One last type of assignment deserves mention. In many classes, it is possible to ask students to develop a resource book. One of the authors used this assignment very effectively in a class on marketing strategy for nonprofit organizations. She devised five problems that any nonprofit organization might have and asked the students to find ten alternative and feasible solutions to the problem. For example, one of the problems concerned the need to raise $100,000. Students were asked to choose a particular type of organization and maintain that organization for all five problems. They were encouraged to interview professionals in organizations similar to their chosen organization and to use published reports of similar activities by nonprofits seeking to solve similar problems. From the outset, therefore, the students know that they are expected to generate the ideas from sources that need recognition. Also, since this assignment is intended to be a resource, or idea, book, students were only required to list their solutions in bullet points or short paragraphs, which the instructor hoped would decrease the temptation to copy-and-paste among the students. Finally, the five problems were scheduled for submission to the instructor at five different points in the session. The instructor hoped this would preclude some of the incentive that procrastination gives to the desperate student. It also allowed the professor an early check on the possibility of plagiarism by students in the class. However, even this type of assignment is subject to the same types of plagiarism as annotated bibliographies.

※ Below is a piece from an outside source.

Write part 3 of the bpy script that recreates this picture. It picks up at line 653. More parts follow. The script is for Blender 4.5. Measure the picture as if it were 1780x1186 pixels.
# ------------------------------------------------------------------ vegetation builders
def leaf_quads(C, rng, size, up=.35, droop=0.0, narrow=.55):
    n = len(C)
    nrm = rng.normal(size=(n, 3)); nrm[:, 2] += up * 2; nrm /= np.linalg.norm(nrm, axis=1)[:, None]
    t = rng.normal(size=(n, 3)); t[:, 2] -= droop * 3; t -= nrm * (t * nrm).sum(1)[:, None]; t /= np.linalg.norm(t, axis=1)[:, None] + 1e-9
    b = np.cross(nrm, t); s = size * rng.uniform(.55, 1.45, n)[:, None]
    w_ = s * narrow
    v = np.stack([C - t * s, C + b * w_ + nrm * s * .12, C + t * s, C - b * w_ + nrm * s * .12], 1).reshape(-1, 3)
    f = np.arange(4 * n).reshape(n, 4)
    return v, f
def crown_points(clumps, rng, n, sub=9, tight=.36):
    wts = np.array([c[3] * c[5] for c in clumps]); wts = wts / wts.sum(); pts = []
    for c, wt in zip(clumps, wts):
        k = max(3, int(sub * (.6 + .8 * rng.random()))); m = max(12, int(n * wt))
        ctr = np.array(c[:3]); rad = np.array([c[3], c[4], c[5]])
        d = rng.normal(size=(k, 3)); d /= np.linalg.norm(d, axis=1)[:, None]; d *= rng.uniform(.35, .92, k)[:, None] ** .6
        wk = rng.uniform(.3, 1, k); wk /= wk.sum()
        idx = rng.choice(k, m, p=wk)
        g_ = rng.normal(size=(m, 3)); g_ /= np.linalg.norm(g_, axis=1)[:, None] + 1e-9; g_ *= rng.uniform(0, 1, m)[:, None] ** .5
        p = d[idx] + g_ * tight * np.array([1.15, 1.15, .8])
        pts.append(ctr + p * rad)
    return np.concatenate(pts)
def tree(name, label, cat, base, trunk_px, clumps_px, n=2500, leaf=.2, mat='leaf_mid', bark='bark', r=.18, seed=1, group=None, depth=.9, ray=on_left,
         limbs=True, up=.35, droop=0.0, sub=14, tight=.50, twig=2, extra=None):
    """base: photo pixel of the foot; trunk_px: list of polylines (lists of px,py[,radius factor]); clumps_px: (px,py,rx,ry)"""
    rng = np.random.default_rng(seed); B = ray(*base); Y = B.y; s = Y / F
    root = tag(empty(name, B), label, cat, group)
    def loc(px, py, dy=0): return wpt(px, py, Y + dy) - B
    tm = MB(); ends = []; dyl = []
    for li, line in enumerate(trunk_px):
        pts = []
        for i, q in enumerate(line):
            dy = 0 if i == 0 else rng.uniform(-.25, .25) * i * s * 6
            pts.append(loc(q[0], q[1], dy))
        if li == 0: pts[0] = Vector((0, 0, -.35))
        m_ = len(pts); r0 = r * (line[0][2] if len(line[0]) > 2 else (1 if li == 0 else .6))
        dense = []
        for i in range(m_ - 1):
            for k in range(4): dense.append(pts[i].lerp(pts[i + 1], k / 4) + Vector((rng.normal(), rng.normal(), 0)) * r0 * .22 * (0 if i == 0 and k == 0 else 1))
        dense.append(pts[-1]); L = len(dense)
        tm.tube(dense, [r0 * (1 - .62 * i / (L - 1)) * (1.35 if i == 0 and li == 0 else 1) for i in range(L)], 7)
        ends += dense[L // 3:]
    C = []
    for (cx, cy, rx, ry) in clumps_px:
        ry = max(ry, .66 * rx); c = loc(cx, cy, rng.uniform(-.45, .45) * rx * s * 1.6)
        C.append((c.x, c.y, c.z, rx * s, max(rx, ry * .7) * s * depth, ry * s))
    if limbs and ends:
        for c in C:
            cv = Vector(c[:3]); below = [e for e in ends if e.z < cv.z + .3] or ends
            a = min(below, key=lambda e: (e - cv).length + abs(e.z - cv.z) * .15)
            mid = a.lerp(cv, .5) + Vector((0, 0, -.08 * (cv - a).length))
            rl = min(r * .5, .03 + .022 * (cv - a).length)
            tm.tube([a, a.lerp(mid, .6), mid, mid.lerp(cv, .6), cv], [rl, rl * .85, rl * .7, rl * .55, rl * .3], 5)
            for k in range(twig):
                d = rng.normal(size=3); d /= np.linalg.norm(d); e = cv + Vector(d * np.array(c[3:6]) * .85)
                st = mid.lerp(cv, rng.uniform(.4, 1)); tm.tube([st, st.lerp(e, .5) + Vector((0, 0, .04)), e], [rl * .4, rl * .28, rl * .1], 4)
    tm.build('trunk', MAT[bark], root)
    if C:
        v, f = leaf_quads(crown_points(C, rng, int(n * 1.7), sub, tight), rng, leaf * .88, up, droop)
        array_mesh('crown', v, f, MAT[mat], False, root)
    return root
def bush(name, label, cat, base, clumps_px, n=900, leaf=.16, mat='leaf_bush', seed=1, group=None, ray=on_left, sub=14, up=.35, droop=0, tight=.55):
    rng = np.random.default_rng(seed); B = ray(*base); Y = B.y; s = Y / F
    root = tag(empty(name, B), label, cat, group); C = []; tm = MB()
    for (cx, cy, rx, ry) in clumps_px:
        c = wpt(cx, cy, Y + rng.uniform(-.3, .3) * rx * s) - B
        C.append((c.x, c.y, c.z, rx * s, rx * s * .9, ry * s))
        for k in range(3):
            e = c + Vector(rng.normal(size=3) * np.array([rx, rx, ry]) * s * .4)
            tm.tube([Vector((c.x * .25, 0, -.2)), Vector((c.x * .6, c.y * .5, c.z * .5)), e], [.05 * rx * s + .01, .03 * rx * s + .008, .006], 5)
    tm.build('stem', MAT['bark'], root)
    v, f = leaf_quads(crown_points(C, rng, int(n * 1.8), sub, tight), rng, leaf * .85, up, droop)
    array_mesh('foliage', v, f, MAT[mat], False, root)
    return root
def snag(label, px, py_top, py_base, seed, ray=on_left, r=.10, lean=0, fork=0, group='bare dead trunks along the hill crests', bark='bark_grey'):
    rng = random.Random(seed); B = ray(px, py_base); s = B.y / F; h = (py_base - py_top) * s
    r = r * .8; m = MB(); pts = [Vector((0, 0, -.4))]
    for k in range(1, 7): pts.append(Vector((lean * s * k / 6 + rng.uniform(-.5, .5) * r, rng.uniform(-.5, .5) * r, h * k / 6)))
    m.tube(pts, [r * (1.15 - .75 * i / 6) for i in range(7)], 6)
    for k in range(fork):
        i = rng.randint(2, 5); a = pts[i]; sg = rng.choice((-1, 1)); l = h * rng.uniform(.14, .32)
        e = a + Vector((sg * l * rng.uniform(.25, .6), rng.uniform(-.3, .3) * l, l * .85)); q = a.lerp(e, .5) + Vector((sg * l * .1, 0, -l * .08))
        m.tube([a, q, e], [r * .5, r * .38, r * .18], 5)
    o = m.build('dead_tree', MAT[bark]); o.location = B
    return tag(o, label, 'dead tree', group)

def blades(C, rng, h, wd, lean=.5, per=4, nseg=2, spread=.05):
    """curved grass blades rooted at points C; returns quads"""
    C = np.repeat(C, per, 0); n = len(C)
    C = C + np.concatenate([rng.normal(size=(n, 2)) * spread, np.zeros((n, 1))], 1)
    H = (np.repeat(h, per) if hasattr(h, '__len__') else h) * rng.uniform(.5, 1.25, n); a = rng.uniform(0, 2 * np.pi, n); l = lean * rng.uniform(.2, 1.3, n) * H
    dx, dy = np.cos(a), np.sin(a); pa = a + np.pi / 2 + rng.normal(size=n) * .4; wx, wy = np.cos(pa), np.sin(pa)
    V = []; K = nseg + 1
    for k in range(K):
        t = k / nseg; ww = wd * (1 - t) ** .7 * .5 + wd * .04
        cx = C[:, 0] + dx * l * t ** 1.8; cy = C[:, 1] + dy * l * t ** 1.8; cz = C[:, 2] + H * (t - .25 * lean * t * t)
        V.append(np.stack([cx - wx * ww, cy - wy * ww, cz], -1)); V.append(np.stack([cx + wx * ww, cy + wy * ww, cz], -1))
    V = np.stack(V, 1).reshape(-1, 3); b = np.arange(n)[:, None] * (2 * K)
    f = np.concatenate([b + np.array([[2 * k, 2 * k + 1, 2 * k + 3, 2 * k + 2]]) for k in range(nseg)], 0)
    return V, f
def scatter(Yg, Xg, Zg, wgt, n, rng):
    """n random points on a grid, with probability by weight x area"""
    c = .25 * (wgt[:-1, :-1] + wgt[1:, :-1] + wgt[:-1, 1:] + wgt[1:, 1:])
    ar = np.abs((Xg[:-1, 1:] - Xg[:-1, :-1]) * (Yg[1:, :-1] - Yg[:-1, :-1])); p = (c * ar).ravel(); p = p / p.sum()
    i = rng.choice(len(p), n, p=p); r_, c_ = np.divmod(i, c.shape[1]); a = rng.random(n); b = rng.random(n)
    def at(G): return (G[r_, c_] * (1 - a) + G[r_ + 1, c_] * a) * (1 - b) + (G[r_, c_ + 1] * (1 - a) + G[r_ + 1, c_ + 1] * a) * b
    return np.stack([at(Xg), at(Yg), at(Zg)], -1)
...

While this author did not detect any serious problems in this class, she remains ready to attempt detection measures should she be suspicious of student efforts in the future.


Prevention of plagiarism involves planning by the professor. Beginning with the design of the syllabus, the professor can alert students to the seriousness of the problem and educate them as to acceptable citation practice. However, the selection and design of assignments can also assist the professor to minimize the incidence of plagiarism.